By NewsGram Staff Writer
The driving force for economic growth and social development for any country is skill and knowledge. Nations that possess a high degree of skill are better placed to handle the vagaries of the domestic, as well as the international, labor market.
With India at the cusp of a demographic shift, holding one of the youngest populations in the world, a skilled workforce is the need of the hour.
Skill Development
As per a skill development report, in the next 20 years the labor force in the industrialized world will decline by four percent whereas in India the same will expand by a healthy 32 percent. The dynamic transition in the demographic dividend poses both a challenge and an opportunity and further calls for employing the youth in productive activities.
In this regard, Prime Minister Narendra Modi's Skill India Mission, an ambitious skill development programme which aims to train and polish a whopping 150 million people by 2022, is laudable although overtly ambitious.

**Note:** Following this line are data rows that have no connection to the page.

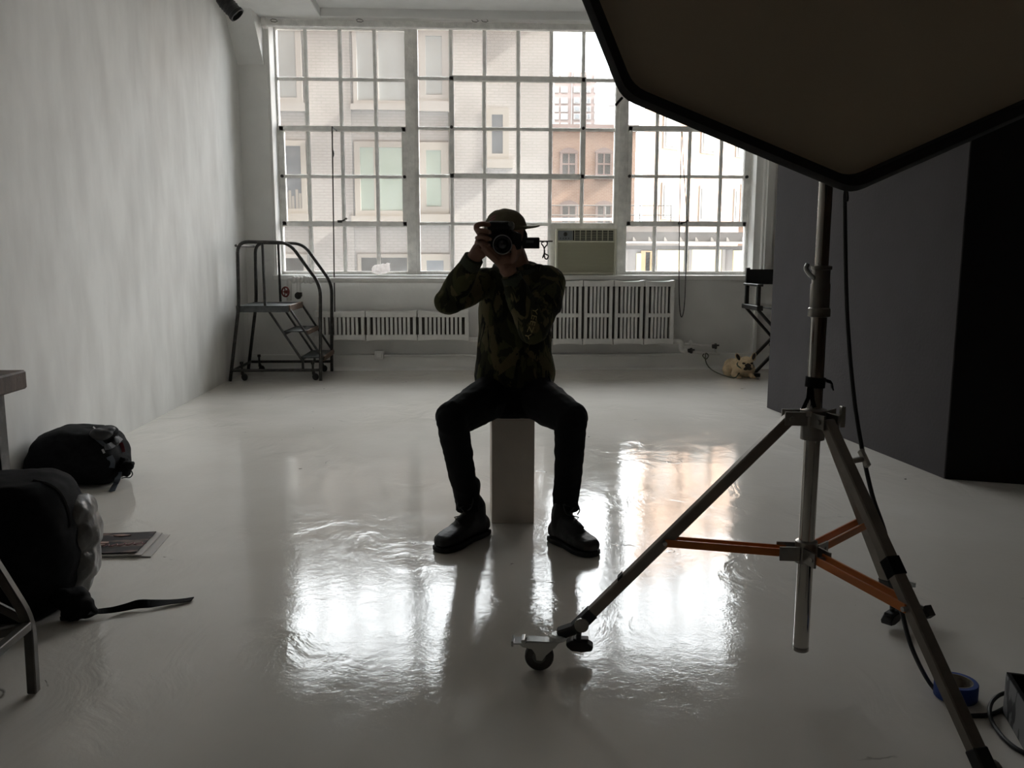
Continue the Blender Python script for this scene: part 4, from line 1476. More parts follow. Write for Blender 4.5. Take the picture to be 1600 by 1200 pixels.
# prism hump to the right, hot shoe
g = G()
h0, h1 = Q(800, 359, YC), Q(814, 393, YC)
g.prism([(h0.x - 0.004, YC - 0.03, h0.z), (h1.x, YC - 0.03, h0.z - 0.016), (h1.x, YC - 0.03, h1.z + 0.010), (h0.x - 0.004, YC - 0.03, h1.z)], (0, 0.07, 0))
part('viewfinder_hump', g, CAMBLACK, kam, 0.004)
lc = Q(785, 381.5, YC - 0.02)
ld = (EYE + V(0.02, 0, -0.10) - lc).normalized()
g = G().lathe([(0.036, -0.01), (0.0375, 0.0), (0.0375, 0.03), (0.036, 0.034), (0.036, 0.06), (0.0365, 0.066), (0.0345, 0.070), (0.028, 0.062), (0.024, 0.045), (0.002, 0.044)], lc, ld, 28)
lens = part('lens', g, CAMBLACK, kam, smooth=True)
_a, _b = frame_of(ld)
part('lens_highlight_ring', G().rings([[lc + ld * h + (_a * math.cos(t) + _b * math.sin(t)) * rr for t in [k * 2 * math.pi / 32 for k in range(32)]] for rr, h in ((0.0358, 0.060), (0.0374, 0.061), (0.0374, 0.066), (0.0345, 0.0712), (0.0335, 0.0695))], closed=True), GREYPLATE, lens, smooth=True, label='grey front ring painting the rim highlight')  # lighter grey paints the highlight on the lens rim
part('front_element', G().lathe([(0.024, 0.0), (0.020, 0.006), (0.012, 0.010), (0.001, 0.0115)], lc + ld * 0.046, ld, 24), LENSGLASS, lens, smooth=True, label='glass front element')
g = G()
a1, b1_ = frame_of(ld)
for k in range(20):
    t = k * 2 * math.pi / 20
    rdir = a1 * math.cos(t) + b1_ * math.sin(t)
    g.bar(lc + rdir * 0.0372 + ld * 0.008, lc + rdir * 0.0372 + ld * 0.028, 0.005, 0.003, rdir)
part('focus_ring', g, RUBBER, lens)
r0, r1 = Q(816, 371, YC), Q(842.5, 388.5, YC)
trg = part('radio_trigger', G().box(r0.x, r1.x, YC - 0.02, YC + 0.012, r1.z, r0.z), CAMBLACK, kam, 0.003, label='small radio trigger box in the hot shoe')
part('hot_shoe', G().box(h1.x - 0.004, r0.x + 0.004, YC - 0.012, YC + 0.008, r1.z + 0.012, r0.z - 0.014), CAMBLACK, kam)
l0, l1 = Q(822, 375.5, YC - 0.02), Q(834, 379.5, YC - 0.02)
part('plate', G().box(l0.x, l1.x, YC - 0.0222, YC - 0.019, l1.z, l0.z), GREYPLATE, trg, label='grey plate')
part('antenna', G().tube([Q(842, 377, YC), Q(863.5, 377, YC)], 0.0030, 6), RUBBER, trg)
g = G()
q0 = Q(850, 377.5, YC - 0.004)
loops = [(850, 377.5), (846, 380), (849.5, 386), (851, 394), (848, 402.5), (850.5, 396), (853, 397.5), (856.5, 399.5), (855, 404.5), (851.5, 403.5), (850.5, 397), (851, 387), (854.5, 383), (855, 378.5), (852, 377)]
g = G().tube(smoothpath([Q(u, v, YC - 0.004 + 0.001 * i) for i, (u, v) in enumerate(loops)], 5), 0.0027, 6)
part('wrist_loop', g, RUBBER, trg)

# ------------------------------------------------------------------ light stand
SY = 2.19
SX = 0.90
st = empty('light_stand', (SX, SY, 0), 'chrome light stand on three legs with orange braces, holding the softbox', 'stand')
zbot, zcrown, zhub, zcol0, zcol1 = 0.083, at(1270, 655, Y=SY).z, at(1258, 862, Y=SY).z, at(1280, 487, Y=SY).z, at(1283, 427, Y=SY).z
part('column', G().cyl((SX, SY, zbot), (SX, SY, zcol0 + 0.01), 0.0205, 28), CHROME, st, smooth=True)
part('column_bottom', G().lathe([(0.0185, 0), (0.0212, 0.002), (0.0212, 0.012), (0.0205, 0.014)], (SX, SY, zbot - 0.002), (0, 0, 1), 24), ALU, st, smooth=True)
part('riser', G().cyl((SX, SY, zcol0), (SX, SY, 1.86), 0.0168, 28), CHROME, st, smooth=True)
g = G().lathe([(0.0205, -0.012), (0.028, -0.010), (0.028, 0.010), (0.0245, 0.013), (0.0245, 0.072), (0.0225, 0.075), (0.0225, 0.108), (0.026, 0.110), (0.026, 0.118), (0.018, 0.120)], (SX, SY, zcol0 - 0.002), (0, 0, 1), 28)
col = part('locking_collar', g, ALU, st, smooth=True)
g = G().tube(smoothpath([(SX - 0.02, SY - 0.005, zcol1 - 0.012), (SX - 0.035, SY - 0.012, zcol1 - 0.002), (SX - 0.046, SY - 0.015, zcol1 + 0.012), (SX - 0.042, SY - 0.015, zcol1 + 0.024)], 4), 0.006, 8)
part('knob', g, ZINC, col, smooth=True)
g = G().bar((SX + 0.012, SY - 0.025, zcol0 + 0.03), (SX - 0.012, SY - 0.027, zcol0 + 0.03), 0.006, 0.02)
# crown casting
g = G().lathe([(0.0215, -0.045), (0.031, -0.043), (0.031, 0.02), (0.034, 0.022), (0.034, 0.036), (0.024, 0.040)], (SX, SY, zcrown - 0.01), (0, 0, 1), 24)
LA = [math.radians(172), math.radians(283), math.radians(40)]
LR = 0.60
for a in LA:
    dv = V(math.cos(a), math.sin(a), 0)
    sv = V(-dv.y, dv.x, 0)
    for s in (-1, 1):
        g.obox(V(SX, SY, zcrown + 0.004) + dv * 0.047 + sv * s * 0.0205, dv * 0.03, sv * 0.003, V(0, 0, 0.018))
    g.tube([V(SX, SY, zcrown + 0.004) + dv * 0.06 - sv * 0.03, V(SX, SY, zcrown + 0.004) + dv * 0.06 + sv * 0.03], 0.007, 8)
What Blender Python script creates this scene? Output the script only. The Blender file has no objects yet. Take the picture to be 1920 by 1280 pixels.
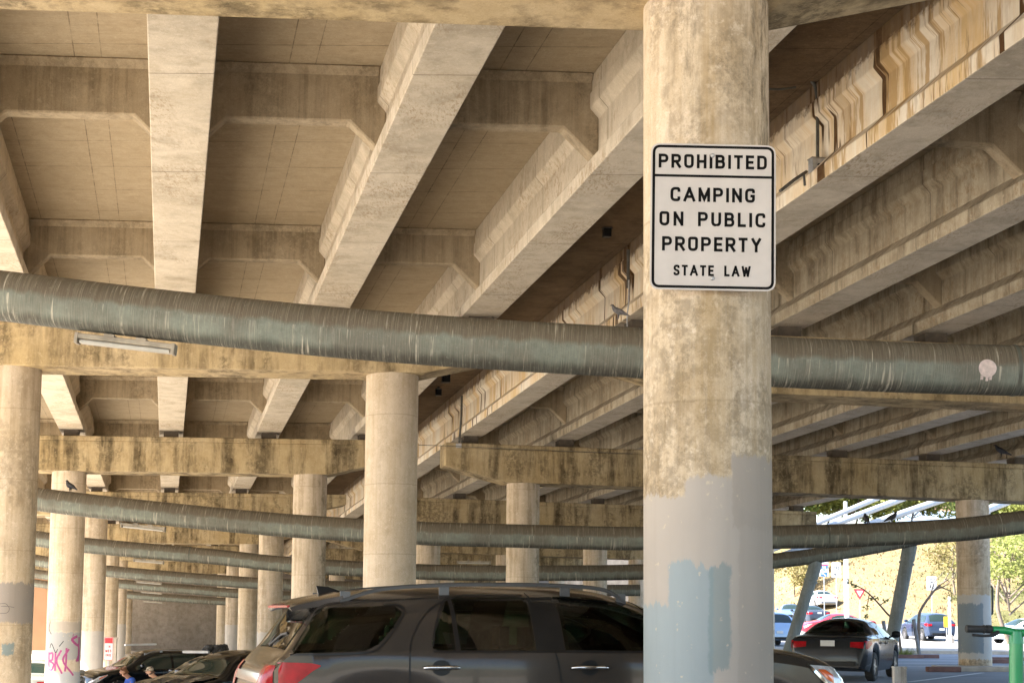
import bpy, bmesh, math, random
from mathutils import Vector, Matrix
random.seed(7)
R = math.radians
sc = bpy.context.scene
C = sc.collection
# ---------------------------------------------------------------- camera
F = 3000.0; TH = R(5.5); RO = R(0.44); CZ = 1.5
CY = 1150 - F*math.tan(TH)
_c, _s, _cr, _sr = math.cos(TH), math.sin(TH), math.cos(RO), math.sin(RO)
_r0, _u0, FW = Vector((1,0,0)), Vector((0,-_s,_c)), Vector((0,_c,_s))
RT = _r0*_cr + _u0*_sr; UP = _u0*_cr - _r0*_sr
cd = bpy.data.cameras.new('camera'); cam = bpy.data.objects.new('camera', cd); C.objects.link(cam)
cam.matrix_world = Matrix(((RT.x,UP.x,-FW.x,0),(RT.y,UP.y,-FW.y,0),(RT.z,UP.z,-FW.z,CZ),(0,0,0,1)))
cd.sensor_width = 36; cd.lens = F*36/1920; cd.shift_y = (CY-640)/1920; cd.clip_start = .1; cd.clip_end = 3000
sc.camera = cam
# ---------------------------------------------------------------- light
sun_dir = Vector((0.74, 0.15, -0.62)).normalized()      # direction the light travels
SUN_EL = math.asin(-sun_dir.z); SUN_AZ = math.atan2(-sun_dir.x, -sun_dir.y)
w = bpy.data.worlds.new('World'); sc.world = w; w.use_nodes = True
nt = w.node_tree; bg = nt.nodes['Background']
sky = nt.nodes.new('ShaderNodeTexSky'); sky.sky_type = 'NISHITA'; sky.sun_disc = False
sky.sun_elevation = SUN_EL; sky.sun_rotation = SUN_AZ; sky.dust_density = 1.5
nt.links.new(sky.outputs[0], bg.inputs[0]); bg.inputs[1].default_value = 0.09
sl = bpy.data.lights.new('sun', 'SUN'); sl.energy = 4.6; sl.angle = R(0.6); sl.color = (1,.965,.91)
so = bpy.data.objects.new('sun', sl); C.objects.link(so); so.rotation_euler = sun_dir.to_track_quat('-Z','Y').to_euler()
so.location = (-20,-20,40)
sc.view_settings.view_transform = 'Standard'; sc.view_settings.look = 'None'; sc.view_settings.gamma = 1
sc.view_settings.exposure = 2.95
sc.cycles.diffuse_bounces = 5; sc.cycles.max_bounces = 12
# ---------------------------------------------------------------- projection helpers
def ray(px,py):
    return RT*((px-960)/F) + UP*(-(py-CY)/F) + FW
def P(px,py,Y):
    d = ray(px,py); k = Y/d.y
    return Vector((d.x*k, Y, CZ+d.z*k))
_d = ray(310,1205); GX = _d.x/_d.y; GZ = _d.z/_d.y
C4, S4 = math.cos(R(4)), math.sin(R(4))
def W(Y,t,H=0.0):
    """bridge frame: Y along the girders, t across, H above the falling reference plane"""
    return Vector((GX*Y+t*C4, Y+t*S4, CZ+GZ*Y+H))
# ---------------------------------------------------------------- object helpers
def tag(o, label=None, cat=None, group=None, kind=None):
    if label: o['label'] = label
    if cat: o['category'] = cat
    if group: o['group'] = group
    if kind: o['kind'] = kind
    return o
def empty(name, loc=(0,0,0), rz=0, label=None, cat=None, group=None):
    o = bpy.data.objects.new(name, None); C.objects.link(o); o.location = loc; o.rotation_euler = (0,0,rz)
    o.empty_display_size = .1
    return tag(o, label, cat, group)
class MB:
    def __init__(s): s.v=[]; s.f=[]; s.uv=[]; s.mi=[]; s.m=0
    def add(s, vs, fs, uvs=None):
        b=len(s.v); s.v += [tuple(v) for v in vs]
        for k,f in enumerate(fs):
            s.f.append([i+b for i in f]); s.mi.append(s.m)
            s.uv.append(uvs[k] if uvs else None)
        return s
    def box(s, a, b):
        x0,y0,z0=a; x1,y1,z1=b
        vs=[(x0,y0,z0),(x1,y0,z0),(x1,y1,z0),(x0,y1,z0),(x0,y0,z1),(x1,y0,z1),(x1,y1,z1),(x0,y1,z1)]
        return s.add(vs,[(3,2,1,0),(4,5,6,7),(0,1,5,4),(1,2,6,5),(2,3,7,6),(3,0,4,7)])
    def prism(s, loop0, loop1):
        n=len(loop0); fs=[(i,(i+1)%n,n+(i+1)%n,n+i) for i in range(n)]
        fs += [list(range(n))[::-1], list(range(n,2*n))]
        return s.add(list(loop0)+list(loop1), fs)
    def grid(s, rows, close=False, uvs=None):
        n=len(rows[0]); vs=[p for r in rows for p in r]; fs=[]; us=[]
        for i in range(len(rows)-1):
            for j in range(n if close else n-1):
                k=(j+1)%n
                fs.append((i*n+j,i*n+k,(i+1)*n+k,(i+1)*n+j))
                if uvs:
                    U=uvs
                    us.append([U(i,j),U(i,j+1),U(i+1,j+1),U(i+1,j)])
        return s.add(vs,fs,us if uvs else None)
    def tube(s, pts, rad, n=12, caps=True, uv=False):
        pts=[Vector(p) for p in pts]; m=len(pts)
        rads = rad if isinstance(rad,(list,tuple)) else [rad]*m
        tang=[(pts[min(i+1,m-1)]-pts[max(i-1,0)]).normalized() for i in range(m)]
        up=Vector((0,0,1)) if abs(tang[0].z)<.9 else Vector((0,1,0))
        rows=[]; L=[0]
        for i in range(1,m): L.append(L[-1]+(pts[i]-pts[i-1]).length)
        for i in range(m):
            a=tang[i].cross(up).normalized(); b=a.cross(tang[i]).normalized(); up=b
            rows.append([pts[i]+(a*math.cos(2*math.pi*k/n)+b*math.sin(2*math.pi*k/n))*rads[i] for k in range(n)])
        b0=len(s.v)
        s.grid(rows,True,(lambda i,j:(L[i],j/n)) if uv else None)
        if caps:
            s.add(rows[0],[list(range(n))[::-1]]); s.add(rows[-1],[list(range(n))])
        return s
    def disc_stack(s, prof, n=24, c=(0,0,0), axis='z'):
        rows=[]
        for r,z in prof:
            row=[]
            for k in range(n):
                a=2*math.pi*k/n
                p=(r*math.cos(a), r*math.sin(a), z)
                if axis=='y': p=(p[0],p[2],p[1])
                if axis=='x': p=(p[2],p[0],p[1])
                row.append((c[0]+p[0],c[1]+p[1],c[2]+p[2]))
            rows.append(row)
        return s.grid(rows,True)
    def build(s, name, mat, parent=None, smooth=False, bevel=0, recalc=True):
        me=bpy.data.meshes.new(name); me.from_pydata(s.v,[],s.f)
        if any(u for u in s.uv):
            l=me.uv_layers.new(name='UVMap'); i=0
            for f,u in zip(s.f,s.uv):
                for k in range(len(f)):
                    l.data[i].uv = u[k] if u else (0,0); i+=1
        for m in (mat if isinstance(mat,(list,tuple)) else [mat]): me.materials.append(m)
        for p,mi in zip(me.polygons,s.mi): p.material_index=mi; p.use_smooth=smooth
        if recalc:
            bm=bmesh.new(); bm.from_mesh(me); bmesh.ops.remove_doubles(bm,verts=bm.verts,dist=1e-5)
            bmesh.ops.recalc_face_normals(bm,faces=bm.faces); bm.to_mesh(me); bm.free()
        if smooth:
            try: me.set_sharp_from_angle(angle=R(38))
            except Exception: pass
        o=bpy.data.objects.new(name,me); C.objects.link(o)
        if parent: o.parent=parent
        if bevel:
            b=o.modifiers.new('bevel','BEVEL'); b.width=bevel; b.segments=2; b.limit_method='ANGLE'; b.angle_limit=R(30)
        return o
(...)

The programme will further fuel Modi's other development planks, the chief ones being Digital India, Make-in-India, Swacch Bharat, Smart City, and Namami Gange, as skill is the prerequisite for achieving such lofty aims.
Current Scenario
According to the skill development report, it has been estimated that an abysmal 2.3 percent of the total workforce in India has undergone formal skill training compared to 68 percent in the UK.
The skill gap study conducted in 2014 by the National Skill Development Corporation (NSDC), the apex body responsible for bringing forth the arduous task of skill development, indicated an additional net requirement of approximately 12 crore skilled workers in twenty four key sectors.
The 66th and 68th round of the NSSO survey further revealed that out of the total workforce of 49 crore people, 15 crore are in the age group of 15-45. This requires constant mapping of the existing skill levels along with re-skilling to maximize the productivity of the workforce by charting out a feasible livelihood plan.
Moreover, almost 90 percent of the students who enroll in schools drop out at different levels before reaching college. Most of them become unemployable due to lack of requisite skills.
Retracing skill development
Skill development concerns, which have today gained much prominence through political sloganeering, were voiced by the management thinker CK Prahalad almost a decade ago.
After making the Mumbai dabbawalaas ubiquitously famous, Prahalad's cautionary advice to skill 500 million people by 2022, caught the UPA officials in rapt attention. Subsequently, the Honhaar Bharat campaign was initiated under whose umbrella the National Skill Development Corporation(NSDC) came into existence.
The Confederation of Indian Industry(CII), an association of Indian businesses later started the India@75 programme for bringing about a transformational change in the economy by 2022, the 75th year of Indian independence.
The NDA government then progressed on the foundation laid by the UPA government and formed a ministry dedicated to skill development, although clubbed with the ministry of youth affairs and sports. The mandate of the ministry was handed down to Rajiv Pratap Rudy.
The programme was henceforth renamed as the National Policy for Skill Development and Entrepreneurship 2015.
Going forward
Rajiv Pratap Rudy defined plans for skill development, "almost impossible to achieve." Looking at the immensity of the groundwork required for achieving such a heroic feat, it is not impossible to imagine why Rudy contended with such a candid remark.
According to Dilip Chenoy, CEO of NSDC, 365 million people will be entering the workforce by 2022, almost two times more than the current target of the Skill India Mission.
The workforce in the unorganized sector is ever expanding and the dropout rates in schools stand at a jaw dropping 88 percent. The number of people migrating in search of job opportunities is also increasing by the day, a segment which needs to properly tapped by the government.
Modi's boisterous calls for the Industrial Training Institute (ITIs) to take up the mantle of IITs to produce skilled workforce needs to be actualized. Abstract declarations of "minimum government, maximum governance" also need to see the light of the day so that the private sector can usher in a skill development revolution.
India can and should become the human resource capital of the world.